Australia’s dormant carbon capture and storage projects may gain some momentum after BP Plc and Santos Ltd. said they would join up on a pending site as the world’s largest coal and LNG exporting country steps up its climate change fight.
Australia’s conservative government is working on policies to develop carbon capture and storage (CCS), projects where carbon dioxide (CO2) is reinjected underground out of the atmosphere, to meet its Paris Climate Accord commitments to cut carbon emissions.
Santos, Australia’s second-largest independent gas producer, has begun engineering studies on a CCS project in the Cooper Basin in central Australia which would inject 1.7 million tonnes a year of CO2 into a former gas reservoir.
“With the world demanding more hydrocarbons for at least the next two decades, any serious response to climate change must include pathways to make these fuels cleaner,” Santos CEO Kevin Gallagher said in a statement on March 4.
The Cooper Basin project could eventually be expanded to inject 20 million tonnes a year. That would be five times bigger than Australia’s only operating CCS project, a AU$2 billion (US$1.3 billion) site at the Gorgon LNG plant off Western Australia operated by Chevron Corp., also the world’s biggest commercial CCS site.
BP on March 4 committed to invest AU$20 million in Santos’ project.
“We believe CCS has an important role to play in meeting the objectives of the Paris Agreement,” BP’s managing director exploration and production Australia Emil Ismayilov said in a statement with Santos on the non-binding agreement.
The two companies announced their agreement ahead of a CCS policy forum in Canberra led by the private CO2CRC, an organization originally set up under a government research program.
Santos said last month it could make a final investment decision (FID) on the Cooper Basin project by the end of 2020 but would only go ahead “subject to the required Government policy being in place”.
Another CCS project is being run by coal miner Glencore Plc in the state of Queensland, which could also reach FID later this year.
A third project, already being supported by the Australian government, is a Japanese-backed plan to produce hydrogen from brown coal, with the CO2 stored under the Bass Strait.

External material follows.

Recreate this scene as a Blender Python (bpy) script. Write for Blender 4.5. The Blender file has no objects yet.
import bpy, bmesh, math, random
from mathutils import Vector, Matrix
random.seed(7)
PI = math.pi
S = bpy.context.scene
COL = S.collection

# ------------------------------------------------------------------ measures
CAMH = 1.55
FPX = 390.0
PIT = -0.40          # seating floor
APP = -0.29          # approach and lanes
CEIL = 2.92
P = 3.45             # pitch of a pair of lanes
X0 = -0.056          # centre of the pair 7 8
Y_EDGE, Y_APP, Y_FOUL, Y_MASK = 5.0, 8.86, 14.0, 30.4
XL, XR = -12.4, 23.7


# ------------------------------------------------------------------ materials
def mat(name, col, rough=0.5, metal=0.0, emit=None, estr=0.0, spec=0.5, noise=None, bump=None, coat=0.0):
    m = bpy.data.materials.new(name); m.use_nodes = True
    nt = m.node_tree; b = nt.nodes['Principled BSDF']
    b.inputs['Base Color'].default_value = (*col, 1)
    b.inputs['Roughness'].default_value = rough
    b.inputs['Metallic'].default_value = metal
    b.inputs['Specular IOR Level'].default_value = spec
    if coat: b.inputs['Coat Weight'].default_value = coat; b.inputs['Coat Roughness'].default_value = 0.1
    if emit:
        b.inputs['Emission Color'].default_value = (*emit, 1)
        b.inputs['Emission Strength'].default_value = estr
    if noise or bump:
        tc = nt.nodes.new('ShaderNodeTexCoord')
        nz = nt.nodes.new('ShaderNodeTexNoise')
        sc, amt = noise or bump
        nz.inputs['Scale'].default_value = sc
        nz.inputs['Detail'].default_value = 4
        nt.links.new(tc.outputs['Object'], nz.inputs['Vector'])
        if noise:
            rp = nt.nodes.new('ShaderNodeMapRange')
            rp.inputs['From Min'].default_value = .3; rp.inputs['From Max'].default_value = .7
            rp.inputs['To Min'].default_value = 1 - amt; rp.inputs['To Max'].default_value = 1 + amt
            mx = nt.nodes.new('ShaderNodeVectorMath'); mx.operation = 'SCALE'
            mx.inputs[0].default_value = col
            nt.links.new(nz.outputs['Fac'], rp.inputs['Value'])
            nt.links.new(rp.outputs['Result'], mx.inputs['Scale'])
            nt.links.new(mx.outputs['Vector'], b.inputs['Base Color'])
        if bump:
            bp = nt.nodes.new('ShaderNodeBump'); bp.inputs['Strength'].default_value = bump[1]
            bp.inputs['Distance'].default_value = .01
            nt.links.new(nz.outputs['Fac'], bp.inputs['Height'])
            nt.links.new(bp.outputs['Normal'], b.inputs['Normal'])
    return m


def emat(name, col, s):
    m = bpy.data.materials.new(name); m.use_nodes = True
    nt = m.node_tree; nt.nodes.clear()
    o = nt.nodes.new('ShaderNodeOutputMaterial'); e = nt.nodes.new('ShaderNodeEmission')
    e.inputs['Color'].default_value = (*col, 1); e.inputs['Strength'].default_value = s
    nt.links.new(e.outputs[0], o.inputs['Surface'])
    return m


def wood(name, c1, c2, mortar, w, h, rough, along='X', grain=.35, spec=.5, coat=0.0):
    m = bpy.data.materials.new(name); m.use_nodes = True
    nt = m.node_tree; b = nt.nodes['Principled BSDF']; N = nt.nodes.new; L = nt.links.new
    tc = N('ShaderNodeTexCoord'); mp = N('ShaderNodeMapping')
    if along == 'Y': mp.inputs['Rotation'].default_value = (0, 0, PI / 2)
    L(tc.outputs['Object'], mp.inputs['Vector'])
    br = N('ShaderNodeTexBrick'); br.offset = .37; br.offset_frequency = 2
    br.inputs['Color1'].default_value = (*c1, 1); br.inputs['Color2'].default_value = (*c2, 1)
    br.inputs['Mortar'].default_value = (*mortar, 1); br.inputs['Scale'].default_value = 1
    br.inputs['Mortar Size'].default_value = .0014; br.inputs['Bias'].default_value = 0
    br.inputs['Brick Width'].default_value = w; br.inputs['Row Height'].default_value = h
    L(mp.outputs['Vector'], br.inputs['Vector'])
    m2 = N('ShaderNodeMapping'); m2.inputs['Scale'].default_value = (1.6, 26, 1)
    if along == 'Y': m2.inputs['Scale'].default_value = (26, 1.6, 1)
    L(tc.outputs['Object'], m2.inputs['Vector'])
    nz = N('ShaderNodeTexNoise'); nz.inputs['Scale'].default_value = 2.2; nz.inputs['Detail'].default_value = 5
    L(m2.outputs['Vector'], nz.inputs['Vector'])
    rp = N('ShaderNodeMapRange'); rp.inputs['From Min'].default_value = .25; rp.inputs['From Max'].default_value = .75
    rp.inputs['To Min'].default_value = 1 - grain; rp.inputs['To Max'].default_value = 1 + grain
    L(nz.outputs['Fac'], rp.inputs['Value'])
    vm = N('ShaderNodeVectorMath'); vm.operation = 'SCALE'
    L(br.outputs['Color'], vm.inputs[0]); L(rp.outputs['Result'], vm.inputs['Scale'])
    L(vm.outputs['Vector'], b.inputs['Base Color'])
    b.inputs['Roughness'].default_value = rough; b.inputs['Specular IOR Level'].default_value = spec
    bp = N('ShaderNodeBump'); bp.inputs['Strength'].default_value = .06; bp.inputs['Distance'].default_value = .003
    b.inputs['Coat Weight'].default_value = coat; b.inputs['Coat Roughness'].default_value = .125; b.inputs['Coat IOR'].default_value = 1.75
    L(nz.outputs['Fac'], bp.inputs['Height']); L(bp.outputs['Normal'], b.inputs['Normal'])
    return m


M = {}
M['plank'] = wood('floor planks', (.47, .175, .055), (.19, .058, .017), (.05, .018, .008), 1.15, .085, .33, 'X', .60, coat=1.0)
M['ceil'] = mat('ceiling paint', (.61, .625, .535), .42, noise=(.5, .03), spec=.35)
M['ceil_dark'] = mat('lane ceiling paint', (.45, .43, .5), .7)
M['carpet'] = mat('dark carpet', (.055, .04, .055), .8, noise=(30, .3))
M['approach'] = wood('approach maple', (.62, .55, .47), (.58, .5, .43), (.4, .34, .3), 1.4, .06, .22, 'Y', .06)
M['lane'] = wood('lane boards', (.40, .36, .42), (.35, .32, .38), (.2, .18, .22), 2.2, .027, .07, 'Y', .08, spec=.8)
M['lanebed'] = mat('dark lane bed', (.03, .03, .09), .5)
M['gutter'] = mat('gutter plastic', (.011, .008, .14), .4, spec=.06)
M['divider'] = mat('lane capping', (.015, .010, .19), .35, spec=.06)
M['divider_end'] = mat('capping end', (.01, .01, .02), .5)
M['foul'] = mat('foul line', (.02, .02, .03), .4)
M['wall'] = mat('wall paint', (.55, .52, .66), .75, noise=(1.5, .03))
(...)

Policies sought by CO2CRC include tax credits for storing and using CO2 and carbon credits for stored CO2 which could be sold in the government’s Emissions Reduction Fund program.
“There’s got to be an economic value attached to sequestering CO2. If you change that dynamic, you change the commercial conditions, then you'll find more projects able to be justified,” CO2CRC CEO David Byers told Reuters.
The group also wants the government to allow its Clean Energy Finance Corp. to finance CCS.
In a speech last week, Energy and Emissions Reduction Minister Angus Taylor said he is working on a “technology roadmap” to move government investments away from wind and solar to hydrogen and CCS.
He said the aim would be to advance technologies to full commerciality as fast as possible, “without massive government subsidies once full scale deployment is viable.”
Green groups on March 4 urged the government to rule out CCS subsidies.
“Carbon capture and storage is nothing more than a pipe dream of the coal and gas lobby designed to divert money away from affordable, reliable and proven renewable energy technology,” Lucy Manne, CEO of anti-fossil fuel group 350 Australia, said in a statement.